Today sees the release of June business confidence figures for the euro area. It’s not clear whether Mario Draghi’s dovish remarks at the June ECB meeting would have been enough to trigger much of a rebound in manufacturing confidence, which is languishing near the lows both in Germany and across the eurozone. Another poor set of figures will firm up expectations of a 10 basis point deposit rate cut at the 25 July meeting and keep the EUR offered on the crosses, especially against JPY and CHF. It’s also worth keeping an eye on euro area banking stocks, after Natixis fell 11% yesterday on fears of poor oversight of one of its asset managers. This won’t help the euro either.

GBP: Brief reprieve for the pound (against the EUR)

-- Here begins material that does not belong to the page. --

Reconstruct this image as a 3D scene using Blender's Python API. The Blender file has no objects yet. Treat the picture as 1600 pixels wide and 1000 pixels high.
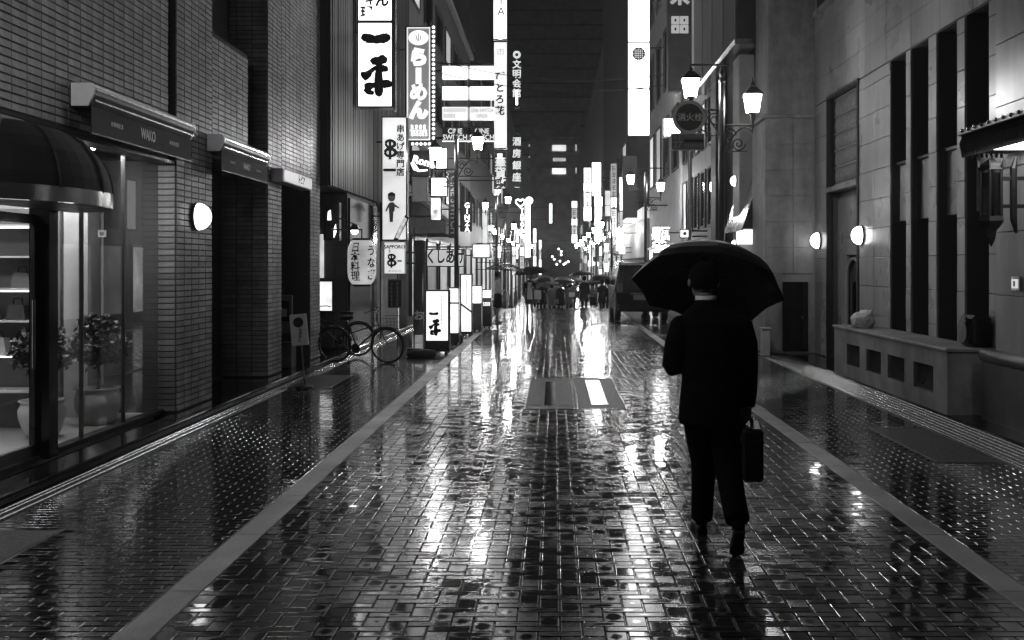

Tory party members will now be voting on Boris Johnson and Jeremy Hunt for the next leader and Prime Minister, with the result due in the week commencing 22 July. Johnson is the firm favourite and based on our scenario analysis of a Johnson leadership, the pound could run into trouble this autumn. Before then, focus on ECB easing could drag EUR/GBP a little lower.

CNY: Will the PBOC be fixing CNY stronger ahead of the G20

The People's Bank of China fixed USD/CNY markedly lower at 6.8472 overnight, responding to market-led Chinese yuan gains on Thursday. In the past, the PBOC has been seen to fix the CNY stronger ahead of major bilateral/G20 meetings. This bias to limit USD/CNY upside with flat fixings (e.g. just below 6.90) and then participate in USD/CNY downside can provide some stability to emerging market activity currencies, e.g. the South African rand.